**STATED PROBLEM**
Repeat the lines below exactly as written, please, from the line with "Model this scene" to the line with "C = S.collection", both lines included, and no others.

Scene script records:

-- start --

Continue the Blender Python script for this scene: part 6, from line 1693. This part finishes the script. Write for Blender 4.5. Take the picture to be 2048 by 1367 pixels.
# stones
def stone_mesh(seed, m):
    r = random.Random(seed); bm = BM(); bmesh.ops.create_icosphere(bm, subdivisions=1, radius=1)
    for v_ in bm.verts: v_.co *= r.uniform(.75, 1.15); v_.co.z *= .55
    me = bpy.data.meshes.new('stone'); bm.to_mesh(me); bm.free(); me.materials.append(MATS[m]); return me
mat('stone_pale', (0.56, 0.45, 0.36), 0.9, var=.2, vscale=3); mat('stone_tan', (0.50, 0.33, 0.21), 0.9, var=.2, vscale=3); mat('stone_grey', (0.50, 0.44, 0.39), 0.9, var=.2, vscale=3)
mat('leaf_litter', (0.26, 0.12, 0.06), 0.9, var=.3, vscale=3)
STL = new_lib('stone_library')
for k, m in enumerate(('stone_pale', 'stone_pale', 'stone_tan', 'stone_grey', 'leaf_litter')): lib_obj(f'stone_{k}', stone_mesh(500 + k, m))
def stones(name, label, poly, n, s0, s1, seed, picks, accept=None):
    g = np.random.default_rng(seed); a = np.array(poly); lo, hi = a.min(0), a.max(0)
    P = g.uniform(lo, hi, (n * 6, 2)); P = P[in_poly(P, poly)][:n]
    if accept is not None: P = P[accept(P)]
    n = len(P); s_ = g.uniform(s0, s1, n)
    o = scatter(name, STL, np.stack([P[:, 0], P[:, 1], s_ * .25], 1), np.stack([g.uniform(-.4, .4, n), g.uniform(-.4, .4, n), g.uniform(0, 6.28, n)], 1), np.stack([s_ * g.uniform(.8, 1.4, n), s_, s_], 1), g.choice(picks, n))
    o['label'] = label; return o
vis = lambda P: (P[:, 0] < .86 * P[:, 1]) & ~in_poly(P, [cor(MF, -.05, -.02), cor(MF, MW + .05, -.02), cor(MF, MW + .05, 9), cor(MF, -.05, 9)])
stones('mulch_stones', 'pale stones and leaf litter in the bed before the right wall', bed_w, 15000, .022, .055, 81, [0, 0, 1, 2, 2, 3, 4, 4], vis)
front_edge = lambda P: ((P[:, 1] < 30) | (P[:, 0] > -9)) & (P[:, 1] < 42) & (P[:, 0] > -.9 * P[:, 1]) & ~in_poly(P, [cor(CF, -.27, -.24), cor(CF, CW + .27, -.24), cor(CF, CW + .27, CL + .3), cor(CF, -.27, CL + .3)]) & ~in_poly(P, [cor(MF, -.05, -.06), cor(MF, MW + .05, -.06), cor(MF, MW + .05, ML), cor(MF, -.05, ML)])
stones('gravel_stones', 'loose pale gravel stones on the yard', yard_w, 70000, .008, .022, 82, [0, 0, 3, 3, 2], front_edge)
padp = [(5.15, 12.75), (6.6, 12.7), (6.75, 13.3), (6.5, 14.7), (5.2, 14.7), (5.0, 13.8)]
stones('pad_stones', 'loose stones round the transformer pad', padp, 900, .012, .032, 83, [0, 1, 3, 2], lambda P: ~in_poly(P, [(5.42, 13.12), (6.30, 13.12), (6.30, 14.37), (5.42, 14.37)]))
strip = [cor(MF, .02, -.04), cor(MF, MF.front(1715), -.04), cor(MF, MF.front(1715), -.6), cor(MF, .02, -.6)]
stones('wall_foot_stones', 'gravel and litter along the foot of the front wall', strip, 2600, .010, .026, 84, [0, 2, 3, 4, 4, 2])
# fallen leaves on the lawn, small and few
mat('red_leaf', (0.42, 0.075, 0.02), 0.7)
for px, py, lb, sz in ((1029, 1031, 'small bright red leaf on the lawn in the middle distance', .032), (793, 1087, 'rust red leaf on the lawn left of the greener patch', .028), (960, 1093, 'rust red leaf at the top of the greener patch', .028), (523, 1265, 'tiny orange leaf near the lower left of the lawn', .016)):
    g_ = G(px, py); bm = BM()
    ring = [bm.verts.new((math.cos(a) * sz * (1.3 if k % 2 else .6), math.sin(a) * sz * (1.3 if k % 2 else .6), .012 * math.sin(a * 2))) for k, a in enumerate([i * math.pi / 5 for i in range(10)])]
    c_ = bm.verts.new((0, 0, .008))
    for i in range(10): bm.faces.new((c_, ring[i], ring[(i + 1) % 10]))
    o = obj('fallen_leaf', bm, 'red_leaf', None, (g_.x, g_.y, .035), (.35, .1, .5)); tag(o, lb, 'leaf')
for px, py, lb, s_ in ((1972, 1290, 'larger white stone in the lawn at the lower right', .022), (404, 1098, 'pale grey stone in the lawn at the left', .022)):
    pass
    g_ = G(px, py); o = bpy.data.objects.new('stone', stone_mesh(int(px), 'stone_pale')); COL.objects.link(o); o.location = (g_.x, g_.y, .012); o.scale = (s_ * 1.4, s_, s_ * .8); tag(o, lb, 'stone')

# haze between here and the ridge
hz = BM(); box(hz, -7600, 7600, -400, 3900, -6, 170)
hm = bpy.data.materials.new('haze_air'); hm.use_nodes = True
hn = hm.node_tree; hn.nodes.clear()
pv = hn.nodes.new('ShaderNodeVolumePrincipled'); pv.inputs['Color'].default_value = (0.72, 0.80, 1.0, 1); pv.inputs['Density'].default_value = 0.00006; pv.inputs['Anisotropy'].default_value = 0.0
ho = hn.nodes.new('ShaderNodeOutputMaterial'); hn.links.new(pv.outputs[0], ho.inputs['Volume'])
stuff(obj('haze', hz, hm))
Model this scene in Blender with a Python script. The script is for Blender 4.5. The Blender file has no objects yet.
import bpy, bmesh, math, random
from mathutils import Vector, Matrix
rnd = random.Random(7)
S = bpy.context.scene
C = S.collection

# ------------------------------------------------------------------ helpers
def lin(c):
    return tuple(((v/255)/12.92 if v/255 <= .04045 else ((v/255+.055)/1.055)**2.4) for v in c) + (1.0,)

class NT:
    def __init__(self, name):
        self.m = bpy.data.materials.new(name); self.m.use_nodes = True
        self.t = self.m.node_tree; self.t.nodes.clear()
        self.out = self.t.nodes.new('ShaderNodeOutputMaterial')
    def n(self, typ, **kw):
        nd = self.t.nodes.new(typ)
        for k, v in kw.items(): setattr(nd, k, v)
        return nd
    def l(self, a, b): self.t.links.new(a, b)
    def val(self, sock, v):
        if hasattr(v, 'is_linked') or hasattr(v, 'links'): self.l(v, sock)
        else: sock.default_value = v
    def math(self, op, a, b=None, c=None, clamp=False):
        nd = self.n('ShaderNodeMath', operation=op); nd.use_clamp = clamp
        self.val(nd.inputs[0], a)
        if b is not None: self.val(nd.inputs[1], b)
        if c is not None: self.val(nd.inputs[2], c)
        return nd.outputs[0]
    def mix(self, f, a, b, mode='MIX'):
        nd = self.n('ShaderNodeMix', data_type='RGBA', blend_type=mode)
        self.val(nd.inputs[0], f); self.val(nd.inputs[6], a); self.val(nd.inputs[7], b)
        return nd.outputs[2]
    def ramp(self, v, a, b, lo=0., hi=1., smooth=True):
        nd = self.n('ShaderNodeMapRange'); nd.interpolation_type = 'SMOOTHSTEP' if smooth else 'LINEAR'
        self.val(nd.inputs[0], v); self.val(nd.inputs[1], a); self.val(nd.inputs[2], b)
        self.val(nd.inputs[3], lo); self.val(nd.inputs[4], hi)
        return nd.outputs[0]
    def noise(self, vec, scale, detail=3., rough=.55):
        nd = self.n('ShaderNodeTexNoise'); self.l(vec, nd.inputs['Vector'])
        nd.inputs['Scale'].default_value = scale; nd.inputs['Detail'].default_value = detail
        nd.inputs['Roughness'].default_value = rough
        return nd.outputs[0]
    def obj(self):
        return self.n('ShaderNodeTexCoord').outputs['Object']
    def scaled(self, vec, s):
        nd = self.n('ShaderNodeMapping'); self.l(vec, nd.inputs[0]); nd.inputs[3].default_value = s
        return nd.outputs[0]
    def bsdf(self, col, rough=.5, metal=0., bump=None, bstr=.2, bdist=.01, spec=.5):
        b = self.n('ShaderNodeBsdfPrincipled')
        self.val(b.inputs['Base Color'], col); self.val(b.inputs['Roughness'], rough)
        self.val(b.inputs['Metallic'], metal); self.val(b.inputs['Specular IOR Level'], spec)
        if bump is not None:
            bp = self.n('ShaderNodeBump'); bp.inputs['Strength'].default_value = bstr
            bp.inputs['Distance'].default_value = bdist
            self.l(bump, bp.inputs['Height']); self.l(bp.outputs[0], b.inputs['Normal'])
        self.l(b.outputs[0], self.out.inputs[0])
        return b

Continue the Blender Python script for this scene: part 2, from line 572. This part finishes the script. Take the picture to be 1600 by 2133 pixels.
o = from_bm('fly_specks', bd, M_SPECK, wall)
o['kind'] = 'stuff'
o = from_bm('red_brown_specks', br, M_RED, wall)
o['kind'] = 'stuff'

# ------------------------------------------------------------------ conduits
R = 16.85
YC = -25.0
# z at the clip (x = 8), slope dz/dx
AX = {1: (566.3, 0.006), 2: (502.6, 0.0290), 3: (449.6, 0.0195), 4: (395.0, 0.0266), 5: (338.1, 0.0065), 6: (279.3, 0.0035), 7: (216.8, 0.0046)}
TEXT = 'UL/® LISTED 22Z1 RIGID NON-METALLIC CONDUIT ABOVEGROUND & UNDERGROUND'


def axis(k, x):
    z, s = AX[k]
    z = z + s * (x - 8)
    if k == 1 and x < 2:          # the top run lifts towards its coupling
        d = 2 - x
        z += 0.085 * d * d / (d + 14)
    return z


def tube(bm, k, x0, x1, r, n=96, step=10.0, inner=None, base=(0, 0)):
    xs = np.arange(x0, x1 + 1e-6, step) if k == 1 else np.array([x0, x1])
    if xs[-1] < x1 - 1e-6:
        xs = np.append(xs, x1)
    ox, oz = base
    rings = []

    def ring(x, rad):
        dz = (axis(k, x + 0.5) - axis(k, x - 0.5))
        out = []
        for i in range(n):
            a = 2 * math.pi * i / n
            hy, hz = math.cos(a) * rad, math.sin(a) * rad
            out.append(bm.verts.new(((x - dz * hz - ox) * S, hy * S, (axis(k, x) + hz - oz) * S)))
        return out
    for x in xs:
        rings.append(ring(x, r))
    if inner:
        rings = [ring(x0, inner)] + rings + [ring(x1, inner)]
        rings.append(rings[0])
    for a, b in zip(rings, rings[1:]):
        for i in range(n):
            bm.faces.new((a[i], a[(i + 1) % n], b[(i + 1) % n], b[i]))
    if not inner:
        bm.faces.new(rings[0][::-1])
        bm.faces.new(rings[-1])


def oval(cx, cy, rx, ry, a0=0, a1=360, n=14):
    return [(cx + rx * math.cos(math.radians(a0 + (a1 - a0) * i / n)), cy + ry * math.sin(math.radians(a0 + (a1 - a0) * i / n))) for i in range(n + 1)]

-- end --

**RESULT OF THE EXERCISE**
Model this scene in Blender with a Python script. The script is for Blender 4.5. The Blender file has no objects yet.
import bpy, bmesh, math, random
from mathutils import Vector, Matrix
rnd = random.Random(7)
S = bpy.context.scene
C = S.collection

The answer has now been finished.